Tatiane 01/10/2019
Catacrese na alma...
Uma catacrese como título e o longo e delicioso poema de Alice Sant'Anna dividido em duas partes se abre aos nossos olhos.
O eu lírico vai nos contando ao pé do ouvido, como se sussurrasse segredos, suas percepções, experiências, sensações vividas ou imaginadas, tudo mergulhado em total subjetividade. Essa é a impressão que ficou para mim.

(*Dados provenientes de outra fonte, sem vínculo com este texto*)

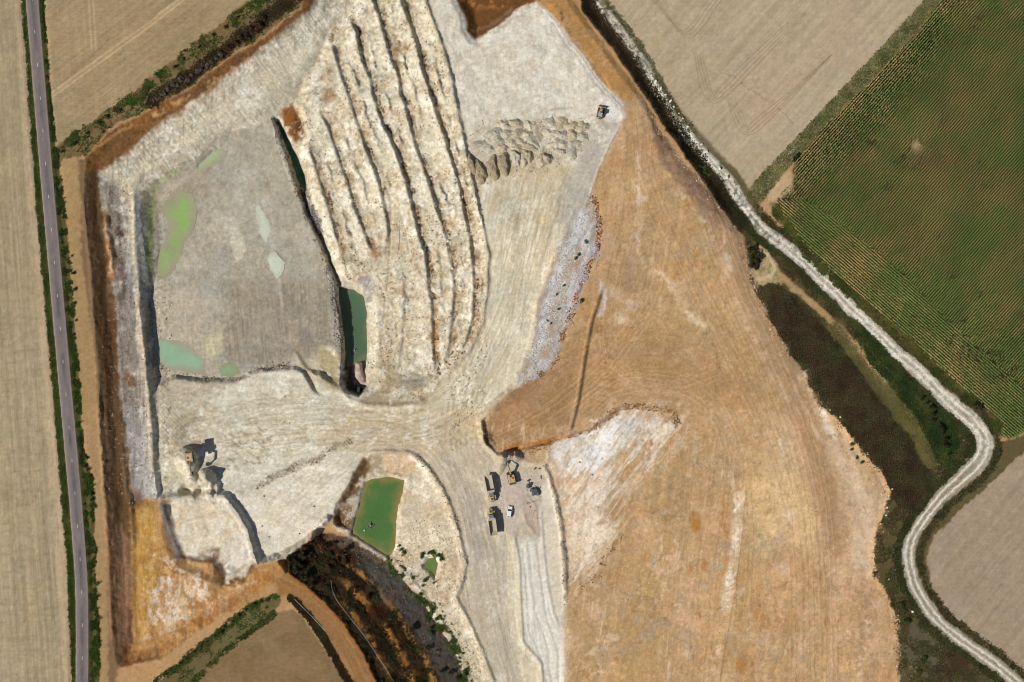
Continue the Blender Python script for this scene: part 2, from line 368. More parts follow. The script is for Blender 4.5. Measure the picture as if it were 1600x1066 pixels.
# roadside: shallow ditches
RDC = smooth_pts([(46, -70), (50.5, 0), (71, 250), (75.5, 300), (93, 500), (97.3, 550), (116.8, 766), (119.5, 800), (123.5, 850), (127.6, 915), (128.6, 1000), (128.2, 1066), (127, 1140)], 4)
D, A, SG, L = line(RDC, 60, 0)
roadD = D; roadA = A; roadSG = SG
Z -= 0.35 * np.clip(1 - np.abs(D - 17) / 5, 0, 1)
Z += 0.10 * sst(16, 11, D)
# west slope steps (brown shelves)
berm([(128, 300), (140, 400), (147, 500), (154, 600), (158, 700), (166, 800), (172, 900), (176, 1000)], 0.5, 5, 1.5)
berm([(160, 330), (170, 390), (174, 430)], 1.3, 8, 2)
berm([(206, 300), (212, 400), (218, 480), (226, 560), (233, 650), (238, 720)], 0.6, 5, 1.5)
berm([(187, 650), (190, 700), (196, 760), (203, 800), (206, 860)], 0.9, 7, 1.5, None, 4)
west_wall = np.clip(M(PIT, 5) - M([(236, 280), (262, 420), (262, 800), (206, 800), (206, 1010), (182, 1035), (400, 930), (700, 700), (700, 0), (400, 100)], 4), 0, 1)
Z += west_wall * 0.35 * an(88, 40, 6, 141, 3) * sst(250, 300, Y)

rough = M([(250, 770), (345, 765), (405, 880), (350, 920), (330, 885), (285, 885), (262, 850)], 8, 4) + .7 * M([(205, 880), (290, 880), (400, 890), (300, 960), (212, 1005)], 12, 4)
Z += rough * (0.9 * nz(16, 145, 5, .6))
# small relief everywhere in the workings
WORK = np.maximum(np.maximum(M(PIT, 6), M(INT, 6)), np.maximum(M(ORANGE, 8), np.maximum(M(BOWL, 3), bench)))
Z += WORK * (0.16 * nz(22, 151, 3) + 0.055 * nz(5, 152, 3) + 0.03 * nz(2.2, 153, 2))
Z += 0.05 * nz(40, 155, 2)
# the pit is shallow for its width
def depth(z):
    return np.where(z < -3.0, -3.0 + (z + 3.0) * 0.6, z)
Z = depth(Z)
# let the ground run out level just beyond the picture
edge = np.minimum(np.minimum(X + MARG, W + MARG - X), np.minimum(Y + MARG, H + MARG - Y))
Z *= sst(2, 34, edge)
# ---------------------------------------------------------------- ground colours (soil, chalk, clay, algae, and some painted slope shade)
KEXP = 1.0
def lin(rgb):
    c = np.array(rgb, np.float32) / 255.0
    return np.where(c <= 0.04045, c / 12.92, ((c + 0.055) / 1.055) ** 2.4).astype(np.float32) * KEXP

C = np.zeros(X.shape + (3,), np.float32)
C[:] = lin((184, 146, 104))
def paint(m, rgb, a=1.0):
    r = np.flatnonzero(m.max(1) > 0); c = np.flatnonzero(m.max(0) > 0)
    if len(r) == 0:
        return
    sl = (slice(r[0], r[-1] + 1), slice(c[0], c[-1] + 1))
    k = (np.clip(m[sl], 0, 1) * np.float32(a))[..., None]
    C[sl] += (lin(rgb) - C[sl]) * k

def P(poly, rgb, soft=3, wob=4, a=1.0, tex=None):
    m = M(poly, soft, wob)
    if tex is not None:
        m = m * tex
    paint(m, rgb, a)
    return m

def LP(pts, rgb, w=1.5, a=0.6, soft=1.2, wob=1.5, tex=None):
    m = LM(pts, w, soft, wob)
    if tex is not None:
        m = m * tex
    paint(m, rgb, a)

n60 = nz(60, 201, 4); n30 = nz(30, 205, 4); n12 = nz(12, 209, 4); n5 = nz(5, 213, 3); n3 = nz(2.6, 217, 2)
patchy = sst(-0.15, 0.25, n12 + 0.4 * n5); patchy2 = sst(-0.1, 0.3, nz(18, 221, 4)); speck = sst(0.28, 0.5, nz(4, 225, 3))
spk2 = sst(0.30, 0.55, nz(3.0, 229, 2))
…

"as palavras não têm o som das coisas
isso se percebe quando se aprende
algo numa língua estrangeira
a não ser a palavra ovo
que seria o desenho do ovo
o som grávido do ovo
a palavra lua tem o sopro
de uma lua minguante
na cozinha digo que a faça está cega
ela não entende
o que quer dizer? como assim está cega?
estou escrevendo um poema
você aparece bastante
tudo o que disse pode entrar
é um poema tagarela"
(p. 34-35)
"sem terra por perto
o horizonte curvado
o planeta redondo a olhos vistos
a noite não se ilumina
com larvas penduradas
no teto da caverna
as cores das camadas sob o químico
deveriam combinar com a estação do ano
ou se uma mulher vestisse as cores
do outono no verão, por exemplo
seria uma mensagem clara
ela quer que o tempo fique ameno"
(p. 47)
"todo dia de manhã
o relógio de corda nunca marca
a hora certa
está sempre cinco minutos atrasado
não sabe definir o momento
em que deve deixar de lado
o casaco de meia-estação quadriculado
e tirar da mala o sobretudo vermelho
a transição se faz aos poucos? como se veste
um sobretudo aos poucos
e não de um dia para o outro?"
(p. 53)
Vale muito a leitura, a experiência de leitura.